Here comes everybody

“Every webpage is a latent community,” writes Clay Shirky in the most lucid piece of writing about Social Media™ that I’ve ever read. Yet despite its yawning blurb, Here comes everybody is not another book about the horrors of technology. Instead, it examines how the web influences congregations of people in a pragmatic and engaging manner; whether Shirky writes about the political, economic or the social side effects of technology, he always handles these issues with the careful study that they deserve.

In the extract below, Shirky details the many differences between television and the web, describing how our relationship with technology has dramatically influenced the personal relationships that we have with one another:

Television has millions of inbound arrows—viewers watching the screen—and no outbound arrows at all. You can see Oprah; Oprah can’t see you.
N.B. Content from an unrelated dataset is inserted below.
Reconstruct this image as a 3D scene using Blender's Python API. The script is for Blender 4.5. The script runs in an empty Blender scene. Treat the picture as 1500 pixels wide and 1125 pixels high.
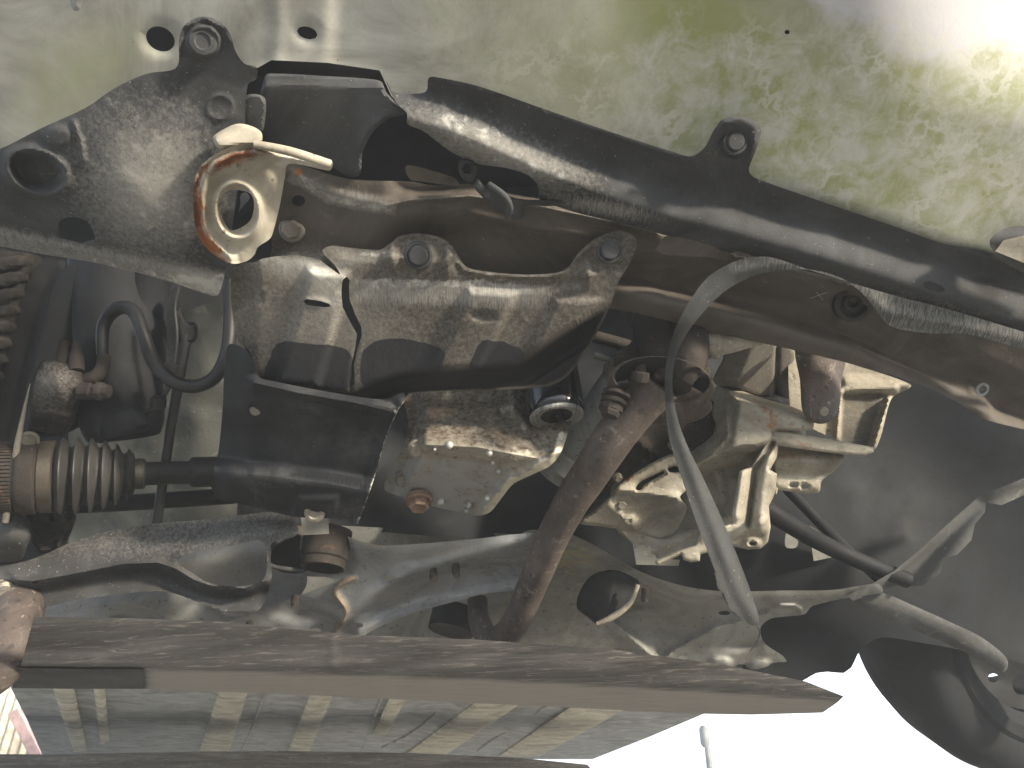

On the Web, by contrast, the arrows of attention are all potentially reciprocal; anyone can point to anyone else, regardless of geography, infrastructure, or other limits. If Oprah had a weblog, you could link to her, and she could link to you.

As an almost-unrelated side note: I always find it strange when people talk about access to the web. According to a recent study half the population is offline, so internet access isn’t as democratic or universal as people might think – there are barriers people have to cross in order to gain entry. Or to put it another way, there are ‘arrows’ out there which are entirely unconnected to the others and are pointing in directions we can’t see.

Anyway, it’s particularly enjoyable when Shirky chronicles the significant cultural changes that the web has encouraged as well:

Love has profound effects on small groups of people—it helps explain why we treat our family and friends as we do—but its scope is local and limited. [...] We are used to a world where little things happen for love and big things happen for money. Love motivates people to bake a cake and money motivates people to make an encyclopedia. Now, though, we can do big things for love.

For the next couple of weeks I’ll be chanting this whenever I stumble over any cynical or snarky moods which happen to sneak up and catch me by surprise. In fact, that last refrain – “we can do big things for love” – sounds like it should be adopted as the mantra of the Indie Web movement.

We are the Indie Web and we make big things for love.